A acusação se vale de imagens de videomonitoramento da loja, que capturaram o momento do crime e demonstram a diferença de tratamento dada a clientes brancos da loja e a Ana Paula Barroso, delegada vítima de racismo.

"Cabe ressaltar que essas imagens são retiradas do relatório técnico, em que constam mais de dez outros clientes sem máscara, alguns se alimentando, outros não, os quais não foram abordados nenhuma vez para advertência quanto ao uso correto do EPI naquele mesmo dia 14/09/2021", segundo a promotora.

INVESTIGAÇÃO

Bruno foi indiciado pela Polícia em outubro de 2021. Na época, o então delegado geral, Sérgio Pereira, revelou que testemunhas (entre ex e atuais funcionários da Zara) relataram, durante a investigação, que a marca tinha o código "Zara zerou". 

O código era disparado no alto-falante da loja quando entrava um cliente fora do padrão desejado pela loja, o que poderia colocar a segurança em risco. Conforme as investigações, eram alvos do alerta "Zara zerou" pessoas negras e julgadas como "mal vestidas".

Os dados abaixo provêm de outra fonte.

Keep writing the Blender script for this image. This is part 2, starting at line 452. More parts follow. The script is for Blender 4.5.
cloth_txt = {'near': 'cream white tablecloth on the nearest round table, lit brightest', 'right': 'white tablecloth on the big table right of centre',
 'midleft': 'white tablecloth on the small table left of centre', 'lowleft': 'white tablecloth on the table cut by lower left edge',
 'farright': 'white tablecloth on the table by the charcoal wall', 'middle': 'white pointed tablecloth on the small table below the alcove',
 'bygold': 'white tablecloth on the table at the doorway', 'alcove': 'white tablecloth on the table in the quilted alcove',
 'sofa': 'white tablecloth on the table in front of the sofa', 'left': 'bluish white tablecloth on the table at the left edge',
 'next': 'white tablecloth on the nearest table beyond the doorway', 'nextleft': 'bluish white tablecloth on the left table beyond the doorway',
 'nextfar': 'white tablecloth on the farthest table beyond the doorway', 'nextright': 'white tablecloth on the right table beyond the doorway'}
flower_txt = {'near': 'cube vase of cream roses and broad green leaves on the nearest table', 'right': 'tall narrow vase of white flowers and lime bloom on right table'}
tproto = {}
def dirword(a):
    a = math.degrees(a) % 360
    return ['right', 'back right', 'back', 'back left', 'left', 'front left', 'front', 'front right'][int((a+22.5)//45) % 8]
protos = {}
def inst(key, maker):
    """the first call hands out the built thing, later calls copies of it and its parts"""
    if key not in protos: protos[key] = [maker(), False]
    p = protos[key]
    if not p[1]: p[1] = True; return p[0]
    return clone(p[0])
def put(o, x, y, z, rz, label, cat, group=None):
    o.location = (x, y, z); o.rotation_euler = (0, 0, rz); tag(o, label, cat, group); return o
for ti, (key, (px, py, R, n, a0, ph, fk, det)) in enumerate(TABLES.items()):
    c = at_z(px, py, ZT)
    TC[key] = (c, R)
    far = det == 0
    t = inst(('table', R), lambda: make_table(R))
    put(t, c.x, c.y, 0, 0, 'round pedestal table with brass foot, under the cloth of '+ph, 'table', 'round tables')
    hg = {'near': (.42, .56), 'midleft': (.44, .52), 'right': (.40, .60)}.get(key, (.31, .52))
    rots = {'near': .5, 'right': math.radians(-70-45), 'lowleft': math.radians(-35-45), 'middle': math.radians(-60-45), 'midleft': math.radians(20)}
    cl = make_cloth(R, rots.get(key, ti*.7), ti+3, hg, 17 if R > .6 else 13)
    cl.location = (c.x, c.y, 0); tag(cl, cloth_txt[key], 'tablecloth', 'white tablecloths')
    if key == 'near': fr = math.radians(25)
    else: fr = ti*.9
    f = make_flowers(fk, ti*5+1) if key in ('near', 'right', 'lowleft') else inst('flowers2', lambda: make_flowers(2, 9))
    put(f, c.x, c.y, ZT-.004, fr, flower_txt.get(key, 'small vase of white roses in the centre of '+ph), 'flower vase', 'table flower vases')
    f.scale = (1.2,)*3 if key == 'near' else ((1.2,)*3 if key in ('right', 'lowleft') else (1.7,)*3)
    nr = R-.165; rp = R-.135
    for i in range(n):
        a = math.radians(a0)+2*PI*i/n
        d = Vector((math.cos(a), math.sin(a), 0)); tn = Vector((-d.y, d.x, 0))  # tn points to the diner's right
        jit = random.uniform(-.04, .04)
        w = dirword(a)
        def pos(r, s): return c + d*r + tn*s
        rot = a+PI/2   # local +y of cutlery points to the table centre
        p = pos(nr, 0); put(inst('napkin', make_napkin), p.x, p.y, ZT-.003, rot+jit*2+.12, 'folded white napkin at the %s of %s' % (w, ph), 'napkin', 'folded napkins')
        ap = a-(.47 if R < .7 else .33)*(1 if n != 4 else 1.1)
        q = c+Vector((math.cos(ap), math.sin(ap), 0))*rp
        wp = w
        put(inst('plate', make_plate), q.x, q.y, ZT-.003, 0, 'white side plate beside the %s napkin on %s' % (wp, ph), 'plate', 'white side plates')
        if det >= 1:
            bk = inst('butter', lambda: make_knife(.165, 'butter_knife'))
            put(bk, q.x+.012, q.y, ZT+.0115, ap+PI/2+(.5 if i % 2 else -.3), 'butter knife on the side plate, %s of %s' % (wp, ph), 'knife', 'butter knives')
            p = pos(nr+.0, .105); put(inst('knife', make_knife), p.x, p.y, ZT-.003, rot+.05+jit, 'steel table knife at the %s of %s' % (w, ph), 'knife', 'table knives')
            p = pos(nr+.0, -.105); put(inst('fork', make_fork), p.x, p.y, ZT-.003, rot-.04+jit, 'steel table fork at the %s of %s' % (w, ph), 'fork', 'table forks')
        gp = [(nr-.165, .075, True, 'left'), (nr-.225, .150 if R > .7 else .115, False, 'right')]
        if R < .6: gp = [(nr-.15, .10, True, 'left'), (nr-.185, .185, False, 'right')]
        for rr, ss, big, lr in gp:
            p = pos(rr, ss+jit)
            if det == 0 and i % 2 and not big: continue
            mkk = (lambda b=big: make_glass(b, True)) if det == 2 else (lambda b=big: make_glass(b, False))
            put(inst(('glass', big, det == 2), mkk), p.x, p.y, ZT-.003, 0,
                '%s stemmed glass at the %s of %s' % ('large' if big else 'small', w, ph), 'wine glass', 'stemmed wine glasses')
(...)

Para o Ministério Público, ao se negar a atender ou receber a vítima, não houve outra razão fundamentada que não fossem as próprias características físicas dela. "Diante de todos os elementos juntados aos autos, nota-se a prática de crime resultante de discriminação ou preconceito de raça, cor ou etnia com latente diferenciação de tratamento entre clientes do estabelecimento comercial", disse o órgão acusatório, na denúncia.